De la subjectivité de l’auteur
Ce qui dérange néanmoins est le fait qu’une « déclaration d’amour » au nouveau pape soit présentée comme une analyse approfondie par le Parlement européen. Les institutions européennes ont vocation à rester politiquement neutres et laïques afin que la démocratie puisse s’exprimer de manière non biaisée à travers les représentants élus du peuple. L’auteur du rapport propose sur une vingtaine de pages une biographie exhaustive du pape François et une « analyse » exclusivement positive de son pontificat. La modernité du pape ainsi que son intérêt pour les pauvres et les personnes en marge de la société sont soulignés.
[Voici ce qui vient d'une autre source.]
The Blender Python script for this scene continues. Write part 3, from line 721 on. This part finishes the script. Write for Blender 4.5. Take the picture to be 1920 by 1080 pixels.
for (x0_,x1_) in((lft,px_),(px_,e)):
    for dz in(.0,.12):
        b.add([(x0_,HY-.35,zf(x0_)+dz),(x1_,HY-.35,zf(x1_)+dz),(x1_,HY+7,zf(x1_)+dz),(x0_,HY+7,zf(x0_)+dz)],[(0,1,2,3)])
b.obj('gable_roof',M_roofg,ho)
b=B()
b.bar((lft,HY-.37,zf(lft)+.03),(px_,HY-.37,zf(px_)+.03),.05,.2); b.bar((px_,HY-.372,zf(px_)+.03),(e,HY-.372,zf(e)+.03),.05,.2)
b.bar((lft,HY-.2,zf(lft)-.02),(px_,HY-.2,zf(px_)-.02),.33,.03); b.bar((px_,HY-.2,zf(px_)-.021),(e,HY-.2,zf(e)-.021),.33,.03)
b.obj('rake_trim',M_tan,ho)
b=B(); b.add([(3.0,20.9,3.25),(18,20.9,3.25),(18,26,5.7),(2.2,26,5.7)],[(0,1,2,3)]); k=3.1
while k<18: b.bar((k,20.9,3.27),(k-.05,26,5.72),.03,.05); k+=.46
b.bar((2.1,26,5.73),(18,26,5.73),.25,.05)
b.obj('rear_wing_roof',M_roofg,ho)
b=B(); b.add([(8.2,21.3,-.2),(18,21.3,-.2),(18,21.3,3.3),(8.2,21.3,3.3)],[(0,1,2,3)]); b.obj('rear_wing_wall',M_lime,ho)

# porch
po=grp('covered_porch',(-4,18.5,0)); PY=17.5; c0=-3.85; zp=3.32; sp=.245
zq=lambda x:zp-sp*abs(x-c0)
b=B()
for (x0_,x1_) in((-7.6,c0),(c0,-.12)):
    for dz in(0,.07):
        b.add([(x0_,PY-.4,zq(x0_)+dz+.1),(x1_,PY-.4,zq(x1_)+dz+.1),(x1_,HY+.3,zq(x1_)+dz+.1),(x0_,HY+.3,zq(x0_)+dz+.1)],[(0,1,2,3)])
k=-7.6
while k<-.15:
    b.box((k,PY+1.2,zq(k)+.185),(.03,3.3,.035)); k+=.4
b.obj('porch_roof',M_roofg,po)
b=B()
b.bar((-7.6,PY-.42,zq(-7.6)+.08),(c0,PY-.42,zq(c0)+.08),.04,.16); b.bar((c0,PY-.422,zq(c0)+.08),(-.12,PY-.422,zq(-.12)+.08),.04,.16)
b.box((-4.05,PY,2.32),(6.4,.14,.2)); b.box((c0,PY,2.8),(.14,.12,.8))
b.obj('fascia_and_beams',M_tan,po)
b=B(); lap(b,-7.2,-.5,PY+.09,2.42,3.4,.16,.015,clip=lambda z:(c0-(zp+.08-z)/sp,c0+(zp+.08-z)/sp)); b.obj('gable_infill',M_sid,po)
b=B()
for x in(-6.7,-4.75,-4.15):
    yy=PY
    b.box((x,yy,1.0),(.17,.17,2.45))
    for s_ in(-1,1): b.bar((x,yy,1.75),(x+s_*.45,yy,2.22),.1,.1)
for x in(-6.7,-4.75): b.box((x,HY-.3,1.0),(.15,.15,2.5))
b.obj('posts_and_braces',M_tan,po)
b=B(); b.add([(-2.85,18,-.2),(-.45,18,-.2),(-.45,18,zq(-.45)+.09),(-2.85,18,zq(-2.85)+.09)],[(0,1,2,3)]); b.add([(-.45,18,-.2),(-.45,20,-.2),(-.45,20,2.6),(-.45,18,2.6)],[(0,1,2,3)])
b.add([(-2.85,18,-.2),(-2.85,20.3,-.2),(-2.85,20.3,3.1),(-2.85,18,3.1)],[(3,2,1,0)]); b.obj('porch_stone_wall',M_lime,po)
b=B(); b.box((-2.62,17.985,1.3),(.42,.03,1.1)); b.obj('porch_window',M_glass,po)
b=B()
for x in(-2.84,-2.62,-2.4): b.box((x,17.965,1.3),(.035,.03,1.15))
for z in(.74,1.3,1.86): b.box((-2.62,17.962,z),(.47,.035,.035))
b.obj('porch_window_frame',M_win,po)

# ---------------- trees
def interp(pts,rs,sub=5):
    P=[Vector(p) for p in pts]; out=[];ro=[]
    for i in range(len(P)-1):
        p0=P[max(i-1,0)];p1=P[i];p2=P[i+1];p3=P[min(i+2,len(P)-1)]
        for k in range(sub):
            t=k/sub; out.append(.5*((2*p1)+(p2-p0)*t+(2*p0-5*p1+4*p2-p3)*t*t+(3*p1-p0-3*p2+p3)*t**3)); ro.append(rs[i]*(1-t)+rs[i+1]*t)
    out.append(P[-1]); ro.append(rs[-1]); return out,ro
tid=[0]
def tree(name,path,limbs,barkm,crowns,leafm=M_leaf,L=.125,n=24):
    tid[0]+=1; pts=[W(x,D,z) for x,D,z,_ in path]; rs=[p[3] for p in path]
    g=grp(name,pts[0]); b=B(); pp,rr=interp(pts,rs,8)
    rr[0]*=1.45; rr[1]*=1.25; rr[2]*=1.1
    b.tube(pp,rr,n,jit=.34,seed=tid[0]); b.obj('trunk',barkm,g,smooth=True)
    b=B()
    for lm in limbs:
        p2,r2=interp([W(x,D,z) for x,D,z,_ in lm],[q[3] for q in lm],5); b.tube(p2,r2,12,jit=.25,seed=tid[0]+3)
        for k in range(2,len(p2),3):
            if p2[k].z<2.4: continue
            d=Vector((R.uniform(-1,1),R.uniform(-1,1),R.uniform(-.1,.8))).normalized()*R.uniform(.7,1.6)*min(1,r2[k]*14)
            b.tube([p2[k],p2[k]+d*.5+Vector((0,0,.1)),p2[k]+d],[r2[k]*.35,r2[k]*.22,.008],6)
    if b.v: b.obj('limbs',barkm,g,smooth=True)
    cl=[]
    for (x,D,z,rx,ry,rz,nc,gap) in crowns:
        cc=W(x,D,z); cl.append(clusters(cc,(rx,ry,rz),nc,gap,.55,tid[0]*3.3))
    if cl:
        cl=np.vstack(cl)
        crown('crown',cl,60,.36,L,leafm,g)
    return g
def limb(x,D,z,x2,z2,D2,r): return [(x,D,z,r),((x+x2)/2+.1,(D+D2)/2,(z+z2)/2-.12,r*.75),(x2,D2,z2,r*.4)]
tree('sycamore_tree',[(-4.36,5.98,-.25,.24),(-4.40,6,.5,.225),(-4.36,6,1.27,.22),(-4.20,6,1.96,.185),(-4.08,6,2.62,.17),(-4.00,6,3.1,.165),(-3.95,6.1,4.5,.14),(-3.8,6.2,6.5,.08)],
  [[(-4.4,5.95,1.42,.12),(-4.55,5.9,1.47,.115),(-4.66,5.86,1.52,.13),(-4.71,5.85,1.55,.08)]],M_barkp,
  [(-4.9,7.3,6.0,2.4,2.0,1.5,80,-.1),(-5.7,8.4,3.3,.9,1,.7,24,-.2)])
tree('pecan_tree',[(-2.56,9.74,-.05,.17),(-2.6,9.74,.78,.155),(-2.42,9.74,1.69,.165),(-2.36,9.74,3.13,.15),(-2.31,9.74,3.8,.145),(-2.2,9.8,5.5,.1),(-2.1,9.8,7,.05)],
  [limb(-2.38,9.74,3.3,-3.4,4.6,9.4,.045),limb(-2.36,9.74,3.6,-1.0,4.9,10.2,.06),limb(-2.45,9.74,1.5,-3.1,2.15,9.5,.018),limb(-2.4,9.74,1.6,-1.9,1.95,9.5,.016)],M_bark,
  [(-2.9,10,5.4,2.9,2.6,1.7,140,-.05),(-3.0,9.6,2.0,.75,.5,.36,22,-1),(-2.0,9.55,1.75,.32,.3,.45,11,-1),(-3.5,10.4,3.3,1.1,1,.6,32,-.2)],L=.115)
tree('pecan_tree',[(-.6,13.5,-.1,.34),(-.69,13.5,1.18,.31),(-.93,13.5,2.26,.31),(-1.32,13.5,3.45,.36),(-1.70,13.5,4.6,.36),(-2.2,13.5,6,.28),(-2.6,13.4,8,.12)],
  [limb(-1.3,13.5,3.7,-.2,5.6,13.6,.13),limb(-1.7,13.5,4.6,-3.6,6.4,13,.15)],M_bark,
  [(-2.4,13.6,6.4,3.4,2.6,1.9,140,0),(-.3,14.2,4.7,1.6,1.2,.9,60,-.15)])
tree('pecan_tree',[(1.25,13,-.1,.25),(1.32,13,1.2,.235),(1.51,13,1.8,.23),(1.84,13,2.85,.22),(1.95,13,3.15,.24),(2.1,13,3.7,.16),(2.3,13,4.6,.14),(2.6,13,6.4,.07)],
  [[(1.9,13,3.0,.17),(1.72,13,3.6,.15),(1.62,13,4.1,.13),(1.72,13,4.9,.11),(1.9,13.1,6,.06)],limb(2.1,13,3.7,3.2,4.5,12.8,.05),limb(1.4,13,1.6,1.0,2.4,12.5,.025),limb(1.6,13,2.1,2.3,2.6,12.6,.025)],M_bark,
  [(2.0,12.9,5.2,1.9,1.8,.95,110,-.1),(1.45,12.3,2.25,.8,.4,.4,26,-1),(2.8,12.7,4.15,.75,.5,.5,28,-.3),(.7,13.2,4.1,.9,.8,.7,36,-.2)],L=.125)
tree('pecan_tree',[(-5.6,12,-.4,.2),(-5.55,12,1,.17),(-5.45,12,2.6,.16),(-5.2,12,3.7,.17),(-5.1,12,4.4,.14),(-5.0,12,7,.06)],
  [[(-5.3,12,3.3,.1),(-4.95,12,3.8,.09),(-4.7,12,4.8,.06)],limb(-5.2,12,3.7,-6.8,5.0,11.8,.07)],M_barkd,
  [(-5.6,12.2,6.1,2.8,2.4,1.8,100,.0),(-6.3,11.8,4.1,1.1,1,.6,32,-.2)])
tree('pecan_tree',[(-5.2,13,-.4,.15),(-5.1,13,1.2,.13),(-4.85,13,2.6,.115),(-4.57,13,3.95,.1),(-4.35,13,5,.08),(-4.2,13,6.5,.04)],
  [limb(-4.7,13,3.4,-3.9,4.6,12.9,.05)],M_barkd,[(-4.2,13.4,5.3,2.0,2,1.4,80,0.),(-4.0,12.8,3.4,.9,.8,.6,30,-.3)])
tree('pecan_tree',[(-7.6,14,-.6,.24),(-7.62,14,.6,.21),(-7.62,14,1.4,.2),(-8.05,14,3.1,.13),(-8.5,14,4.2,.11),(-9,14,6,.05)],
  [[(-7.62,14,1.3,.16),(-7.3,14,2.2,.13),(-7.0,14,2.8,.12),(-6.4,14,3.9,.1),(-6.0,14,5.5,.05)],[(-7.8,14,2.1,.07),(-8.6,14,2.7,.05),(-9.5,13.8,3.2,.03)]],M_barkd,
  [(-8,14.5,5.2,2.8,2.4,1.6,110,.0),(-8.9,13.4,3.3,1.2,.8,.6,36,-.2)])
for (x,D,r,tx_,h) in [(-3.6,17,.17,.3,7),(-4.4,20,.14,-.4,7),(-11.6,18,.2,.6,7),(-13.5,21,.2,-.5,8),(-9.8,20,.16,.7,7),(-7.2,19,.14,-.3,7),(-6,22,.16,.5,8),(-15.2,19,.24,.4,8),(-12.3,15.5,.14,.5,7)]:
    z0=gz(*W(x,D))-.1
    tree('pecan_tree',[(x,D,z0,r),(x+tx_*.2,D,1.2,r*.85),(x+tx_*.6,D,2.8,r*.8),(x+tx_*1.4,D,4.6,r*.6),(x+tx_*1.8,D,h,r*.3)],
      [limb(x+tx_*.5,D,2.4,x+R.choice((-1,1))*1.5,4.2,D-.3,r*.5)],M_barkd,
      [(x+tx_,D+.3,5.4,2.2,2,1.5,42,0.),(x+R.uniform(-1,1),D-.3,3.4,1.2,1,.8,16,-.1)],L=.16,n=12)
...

Exemple de « modernité »: l’auteur se félicite de la réforme du Code pénal qui introduit en 2013 (soit au moins 50 ans après tous les autres pays du monde) de nouveaux délits comme la torture, la pédopornographie et les crimes contre l’humanité (tels que les génocides et la ségrégation raciale). Cette réforme est la seule mention faite au Vatican en tant qu’État. On aurait pu espérer que le Parlement invitant le pape en tant que chef d’État ferait au moins l’effort de sauver les apparences.
Au-delà des louanges
Mais il faut dire que l’intervention du pape en tant que telle ne serait pas non plus exempte de critiques. État théocratique et non démocratique refusant de se conformer aux traités de droit international, le Vatican éprouverait des difficultés à venir présenter sa vision de l’Europe devant une assemblée démocratiquement élue. Alors même que les Nations unies ont condamné fermement le Vatican pour son inaction face aux actes de pédophilie commis en son sein et demandé que soient prises des mesures judiciaires, le pape s’est contenté de « prendre en charge » personnellement et de demander pardon pour les actes commis; il a donc ignoré la requête de l’ONU de renvoyer et traduire en justice les auteurs de ces crimes. Ce qui bien sûr n’est pas en concordance avec les droits de l’homme les plus fondamentaux. Si le Vatican s’estime qu’il ne lui revient pas de respecter les droits de l’homme les plus fondamentaux, pourquoi décider d’inviter son représentant afin de, pour citer Schulz, « réveiller l’Europe »? Un autre signe est la référence à une « lecture “idéologisée” et donc séculière de la réalité ». On pourra également noter la phrase suivante dans laquelle l’auteur (et employé du Parlement européen) fait sienne une idée profondément anti-européenne supposée au Pape: « D’un autre côté, le pape est conscient que seule une intervention directe des États-Unis pourra sauver ce qui reste des communautés chrétiennes orientales menacées par les conflits et par le développement du fondamentalisme dans la région ». Ce qui dérange également dans ce rapport, ce sont les termes utilisés qui révèlent sans ambiguïté l’appartenance de l’auteur du rapport à l’Église catholique. Le pape est par exemple appelé le « souverain pontife » ou « Sa Sainteté ». L’évangélisation est décrite comme un « moyen d’atteindre le cœur et l’esprit de millions de personnes ».
Le Parlement européen, en tant que seul organe élu de l’Union européenne, est un garant essentiel de la démocratie. Celle-ci ne peut s’épanouir que si tous les citoyens européens sont traités comme des égaux devant la loi, ce qui fait de la laïcité un fondement essentiel de la démocratie européenne.